Hoje, os menonitas formam um enclave de 63 famílias, que vivem sob gestão própria em 3.200 hectares em casas iguais de cor cinza-claro. Usam tratores tanto para o trabalho diário quanto para se locomover.
São autossuficientes, opõem-se à miscigenação, não usam energia elétrica e se abastecem com geradores a combustível.
Mal falam espanhol e entre si se comunicam em alemão, na língua germânica de seus antepassados. Também usam trajes tradicionais: vestidos longos e véus para as mulheres; camisa xadrez, suspensórios e boné ou chapéus de aba larga para os homens.
Na América Latina, os menonitas formaram pouco mais de 200 colônias agrícolas desde o começo do século XX.
Estabeleceram-se na Argentina, Belize, Colômbia, México e agora no Peru, segundo uma pesquisa do acadêmico belga Yann le Polain. São denunciados por desmatamento em vários destes países.
- "Puseram fogo" -
No Peru, o pleito saltou para os campos. Em 19 de julho de 2024, Daniel Braun estava sentado na entrada de um celeiro junto com outros homens da colônia, quando os shipibos-konibo de Caimito chegaram.
"Entraram com flechas, facões (...) E dizem: têm uma ou duas horas para sair", lembra. "Puseram fogo", acrescenta este menonita de 39 anos, mãos calejadas e sorriso fácil. Por fim, fugiram.
Até hoje é possível ver telhados de zinco enferrujados jogados na mata e as estruturas carbonizadas de um galpão e um celeiro.
O líder Ancón garante que a guarda indígena tirou os menonitas do seu território "sem violência".
- Líderes denunciados -
Em 2024, o Ministério Público ambiental denunciou 44 chefes de família menonitas pela destruição de 894 hectares de floresta primária e pede entre oito e dez anos de prisão para cada um, segundo o auto de acusação.
Eles compraram legalmente terras "já desmatadas na floresta", que estão fora do território indígena, alega seu advogado, Carlos Sifuentes.
"Gostamos no campo" e não "queremos destruir tudo", afirma Klassen.
Mas a defesa dos Shipibo-Konibo garante que os estrangeiros contratam outros que tiram as ervas daninhas para depois entrar "com seus tratores para nivelar tudo", assinala a advogada Linda Vigo.
Segundo o programa independente de Monitoramento da Amazônia Andina, os menonitas destruíram pelo menos 8.660 hectares desde 2017.
De acordo com as autoridades, trata-se apenas de uma ínfima parte dos três milhões de hectares de floresta amazônica perdidos no Peru nas últimas três décadas, principalmente por queimadas, desmatamento e garimpo ilegal.
- Contraste -
Longe da colônia menonita, um oásis de prosperidade na empobrecida Amazônia peruana, a comunidade de Caimito, de maioria evangélica, sobrevive da pesca e da agricultura.
Não têm nem eletricidade, nem água potável.

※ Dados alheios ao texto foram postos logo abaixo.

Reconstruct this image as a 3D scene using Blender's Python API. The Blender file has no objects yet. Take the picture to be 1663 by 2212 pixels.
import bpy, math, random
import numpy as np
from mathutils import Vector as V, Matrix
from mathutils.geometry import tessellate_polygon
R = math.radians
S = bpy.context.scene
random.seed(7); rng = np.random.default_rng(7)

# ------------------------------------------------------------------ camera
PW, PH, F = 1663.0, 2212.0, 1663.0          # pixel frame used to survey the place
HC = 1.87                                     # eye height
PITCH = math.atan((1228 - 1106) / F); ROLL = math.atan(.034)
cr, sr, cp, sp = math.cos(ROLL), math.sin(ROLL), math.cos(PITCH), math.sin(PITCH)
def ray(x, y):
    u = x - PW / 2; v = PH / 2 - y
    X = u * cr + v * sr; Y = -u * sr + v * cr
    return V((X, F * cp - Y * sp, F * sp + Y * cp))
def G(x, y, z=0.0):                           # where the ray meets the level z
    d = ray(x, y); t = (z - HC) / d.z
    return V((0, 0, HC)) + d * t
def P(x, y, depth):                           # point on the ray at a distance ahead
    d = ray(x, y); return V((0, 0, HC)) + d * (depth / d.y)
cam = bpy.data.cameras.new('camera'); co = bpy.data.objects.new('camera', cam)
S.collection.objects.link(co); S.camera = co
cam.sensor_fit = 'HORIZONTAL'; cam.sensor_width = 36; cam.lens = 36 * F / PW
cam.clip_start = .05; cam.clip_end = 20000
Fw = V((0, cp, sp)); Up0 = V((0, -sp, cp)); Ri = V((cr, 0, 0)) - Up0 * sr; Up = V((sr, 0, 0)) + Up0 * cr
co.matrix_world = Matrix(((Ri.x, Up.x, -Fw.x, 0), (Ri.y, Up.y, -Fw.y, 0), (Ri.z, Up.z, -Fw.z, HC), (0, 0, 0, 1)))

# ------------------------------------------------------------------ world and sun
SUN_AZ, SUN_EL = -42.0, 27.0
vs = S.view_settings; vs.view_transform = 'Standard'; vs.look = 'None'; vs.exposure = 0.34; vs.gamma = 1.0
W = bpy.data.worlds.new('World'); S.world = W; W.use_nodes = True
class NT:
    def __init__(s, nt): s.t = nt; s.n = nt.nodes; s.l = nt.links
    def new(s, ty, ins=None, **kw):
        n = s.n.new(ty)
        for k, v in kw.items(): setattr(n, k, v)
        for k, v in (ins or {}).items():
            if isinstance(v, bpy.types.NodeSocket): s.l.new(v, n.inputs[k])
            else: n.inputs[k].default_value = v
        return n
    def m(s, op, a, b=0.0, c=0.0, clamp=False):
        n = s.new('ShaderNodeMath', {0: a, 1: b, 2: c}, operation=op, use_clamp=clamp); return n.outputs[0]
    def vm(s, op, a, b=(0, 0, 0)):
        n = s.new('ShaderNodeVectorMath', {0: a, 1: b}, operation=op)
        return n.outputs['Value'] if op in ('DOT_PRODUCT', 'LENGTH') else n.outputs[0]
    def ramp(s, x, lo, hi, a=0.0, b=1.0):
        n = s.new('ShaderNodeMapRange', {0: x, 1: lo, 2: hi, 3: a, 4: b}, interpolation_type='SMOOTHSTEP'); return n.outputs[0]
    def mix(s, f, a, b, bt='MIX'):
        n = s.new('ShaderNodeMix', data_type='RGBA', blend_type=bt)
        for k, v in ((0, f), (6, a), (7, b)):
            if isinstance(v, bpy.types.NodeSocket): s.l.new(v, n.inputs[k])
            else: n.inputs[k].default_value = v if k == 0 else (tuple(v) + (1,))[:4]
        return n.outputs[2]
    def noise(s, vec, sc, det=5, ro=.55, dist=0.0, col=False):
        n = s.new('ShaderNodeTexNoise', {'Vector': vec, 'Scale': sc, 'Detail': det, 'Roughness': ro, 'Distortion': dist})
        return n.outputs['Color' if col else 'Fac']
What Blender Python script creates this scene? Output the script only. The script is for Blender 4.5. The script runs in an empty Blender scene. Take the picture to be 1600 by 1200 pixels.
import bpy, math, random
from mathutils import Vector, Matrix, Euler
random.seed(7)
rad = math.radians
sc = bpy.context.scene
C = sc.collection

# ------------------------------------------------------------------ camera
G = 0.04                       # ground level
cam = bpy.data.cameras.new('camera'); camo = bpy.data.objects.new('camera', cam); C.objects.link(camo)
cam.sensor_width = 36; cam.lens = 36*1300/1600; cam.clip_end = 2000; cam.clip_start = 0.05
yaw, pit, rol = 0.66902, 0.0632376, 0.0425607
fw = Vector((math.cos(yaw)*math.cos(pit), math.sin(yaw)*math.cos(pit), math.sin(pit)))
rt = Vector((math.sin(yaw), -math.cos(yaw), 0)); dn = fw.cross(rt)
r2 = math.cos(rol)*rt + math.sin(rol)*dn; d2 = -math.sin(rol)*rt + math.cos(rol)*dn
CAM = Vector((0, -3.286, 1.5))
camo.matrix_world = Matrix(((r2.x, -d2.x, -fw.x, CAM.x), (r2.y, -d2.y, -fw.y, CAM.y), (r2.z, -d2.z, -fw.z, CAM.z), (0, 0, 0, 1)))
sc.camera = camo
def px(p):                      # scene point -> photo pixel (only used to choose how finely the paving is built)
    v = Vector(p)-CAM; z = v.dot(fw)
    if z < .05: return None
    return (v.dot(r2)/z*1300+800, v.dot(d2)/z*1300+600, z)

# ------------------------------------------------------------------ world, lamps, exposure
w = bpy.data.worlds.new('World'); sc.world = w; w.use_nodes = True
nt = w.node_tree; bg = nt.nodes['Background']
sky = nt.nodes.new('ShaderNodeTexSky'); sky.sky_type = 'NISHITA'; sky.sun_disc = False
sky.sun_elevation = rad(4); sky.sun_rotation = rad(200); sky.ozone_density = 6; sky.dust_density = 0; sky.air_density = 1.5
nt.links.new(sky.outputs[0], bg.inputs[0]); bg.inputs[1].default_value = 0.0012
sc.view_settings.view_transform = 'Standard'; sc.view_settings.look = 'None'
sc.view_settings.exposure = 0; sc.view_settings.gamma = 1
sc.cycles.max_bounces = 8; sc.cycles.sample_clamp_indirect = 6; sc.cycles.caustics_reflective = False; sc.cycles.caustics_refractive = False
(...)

Há apenas um comércio de víveres com painéis solares e internet.
Seu território abrange 4.824 hectares e pouco menos de 600 foram "invadidos" pelos menonitas, calcula Ancón.
O modelo de produção agrícola dos menonitas vai de encontro "às expectativas ecologistas". Mas o certo é que em Masisea os colonos compraram de colonos mestiços terras que "já estavam depredadas", observa o especialista em povos indígenas Pedro Favaron, da Pontifícia Universidade Católica do Peru.
Por enquanto, na colônia aguardam o que seria seu primeiro julgamento ambiental na América Latina.